* _AIM OF THE EXERCISE_: Return the whole listing exactly as it stands.

* _AVAILABLE DATA_:
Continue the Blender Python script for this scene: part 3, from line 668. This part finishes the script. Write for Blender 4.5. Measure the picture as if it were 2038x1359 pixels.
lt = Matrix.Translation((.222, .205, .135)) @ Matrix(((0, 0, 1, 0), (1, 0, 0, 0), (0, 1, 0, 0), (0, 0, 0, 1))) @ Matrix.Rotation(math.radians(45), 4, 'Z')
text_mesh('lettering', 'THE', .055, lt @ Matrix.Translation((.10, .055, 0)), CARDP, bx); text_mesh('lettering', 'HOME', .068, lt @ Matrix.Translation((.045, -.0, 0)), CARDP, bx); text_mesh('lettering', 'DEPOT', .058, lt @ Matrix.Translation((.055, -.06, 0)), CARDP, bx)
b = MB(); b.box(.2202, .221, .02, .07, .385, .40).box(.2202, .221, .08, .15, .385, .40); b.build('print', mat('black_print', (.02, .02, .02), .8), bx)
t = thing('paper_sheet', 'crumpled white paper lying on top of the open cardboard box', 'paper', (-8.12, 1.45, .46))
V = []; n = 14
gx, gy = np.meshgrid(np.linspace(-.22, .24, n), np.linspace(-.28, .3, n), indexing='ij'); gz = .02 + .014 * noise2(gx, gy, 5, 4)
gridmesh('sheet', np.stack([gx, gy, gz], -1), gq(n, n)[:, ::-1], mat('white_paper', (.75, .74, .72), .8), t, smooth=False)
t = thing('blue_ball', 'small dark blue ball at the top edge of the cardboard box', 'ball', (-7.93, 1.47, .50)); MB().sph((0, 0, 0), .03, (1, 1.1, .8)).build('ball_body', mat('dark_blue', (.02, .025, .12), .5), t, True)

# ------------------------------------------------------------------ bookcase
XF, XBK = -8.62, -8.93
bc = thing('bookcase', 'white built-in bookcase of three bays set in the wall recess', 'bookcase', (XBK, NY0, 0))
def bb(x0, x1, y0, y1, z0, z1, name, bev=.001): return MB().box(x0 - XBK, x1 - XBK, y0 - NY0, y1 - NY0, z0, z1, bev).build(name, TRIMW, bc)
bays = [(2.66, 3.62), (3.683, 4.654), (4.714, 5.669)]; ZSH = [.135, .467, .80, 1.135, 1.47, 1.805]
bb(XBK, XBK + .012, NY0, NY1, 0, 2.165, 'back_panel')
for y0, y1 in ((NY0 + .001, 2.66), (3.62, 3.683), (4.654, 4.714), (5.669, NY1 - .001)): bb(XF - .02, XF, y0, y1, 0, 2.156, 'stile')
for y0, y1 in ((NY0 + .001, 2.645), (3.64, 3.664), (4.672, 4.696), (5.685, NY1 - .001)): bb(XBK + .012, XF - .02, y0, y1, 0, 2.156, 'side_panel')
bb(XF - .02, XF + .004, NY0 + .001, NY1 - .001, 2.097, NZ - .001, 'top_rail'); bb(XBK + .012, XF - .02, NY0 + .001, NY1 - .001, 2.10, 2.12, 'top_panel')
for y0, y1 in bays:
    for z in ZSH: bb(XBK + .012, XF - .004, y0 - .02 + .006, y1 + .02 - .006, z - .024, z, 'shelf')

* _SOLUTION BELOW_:
Continue the Blender Python script for this scene: part 3, from line 668. This part finishes the script. Write for Blender 4.5. Measure the picture as if it were 2038x1359 pixels.
lt = Matrix.Translation((.222, .205, .135)) @ Matrix(((0, 0, 1, 0), (1, 0, 0, 0), (0, 1, 0, 0), (0, 0, 0, 1))) @ Matrix.Rotation(math.radians(45), 4, 'Z')
text_mesh('lettering', 'THE', .055, lt @ Matrix.Translation((.10, .055, 0)), CARDP, bx); text_mesh('lettering', 'HOME', .068, lt @ Matrix.Translation((.045, -.0, 0)), CARDP, bx); text_mesh('lettering', 'DEPOT', .058, lt @ Matrix.Translation((.055, -.06, 0)), CARDP, bx)
b = MB(); b.box(.2202, .221, .02, .07, .385, .40).box(.2202, .221, .08, .15, .385, .40); b.build('print', mat('black_print', (.02, .02, .02), .8), bx)
t = thing('paper_sheet', 'crumpled white paper lying on top of the open cardboard box', 'paper', (-8.12, 1.45, .46))
V = []; n = 14
gx, gy = np.meshgrid(np.linspace(-.22, .24, n), np.linspace(-.28, .3, n), indexing='ij'); gz = .02 + .014 * noise2(gx, gy, 5, 4)
gridmesh('sheet', np.stack([gx, gy, gz], -1), gq(n, n)[:, ::-1], mat('white_paper', (.75, .74, .72), .8), t, smooth=False)
t = thing('blue_ball', 'small dark blue ball at the top edge of the cardboard box', 'ball', (-7.93, 1.47, .50)); MB().sph((0, 0, 0), .03, (1, 1.1, .8)).build('ball_body', mat('dark_blue', (.02, .025, .12), .5), t, True)

# ------------------------------------------------------------------ bookcase
XF, XBK = -8.62, -8.93
bc = thing('bookcase', 'white built-in bookcase of three bays set in the wall recess', 'bookcase', (XBK, NY0, 0))
def bb(x0, x1, y0, y1, z0, z1, name, bev=.001): return MB().box(x0 - XBK, x1 - XBK, y0 - NY0, y1 - NY0, z0, z1, bev).build(name, TRIMW, bc)
bays = [(2.66, 3.62), (3.683, 4.654), (4.714, 5.669)]; ZSH = [.135, .467, .80, 1.135, 1.47, 1.805]
bb(XBK, XBK + .012, NY0, NY1, 0, 2.165, 'back_panel')
for y0, y1 in ((NY0 + .001, 2.66), (3.62, 3.683), (4.654, 4.714), (5.669, NY1 - .001)): bb(XF - .02, XF, y0, y1, 0, 2.156, 'stile')
for y0, y1 in ((NY0 + .001, 2.645), (3.64, 3.664), (4.672, 4.696), (5.685, NY1 - .001)): bb(XBK + .012, XF - .02, y0, y1, 0, 2.156, 'side_panel')
bb(XF - .02, XF + .004, NY0 + .001, NY1 - .001, 2.097, NZ - .001, 'top_rail'); bb(XBK + .012, XF - .02, NY0 + .001, NY1 - .001, 2.10, 2.12, 'top_panel')
for y0, y1 in bays:
    for z in ZSH: bb(XBK + .012, XF - .004, y0 - .02 + .006, y1 + .02 - .006, z - .024, z, 'shelf')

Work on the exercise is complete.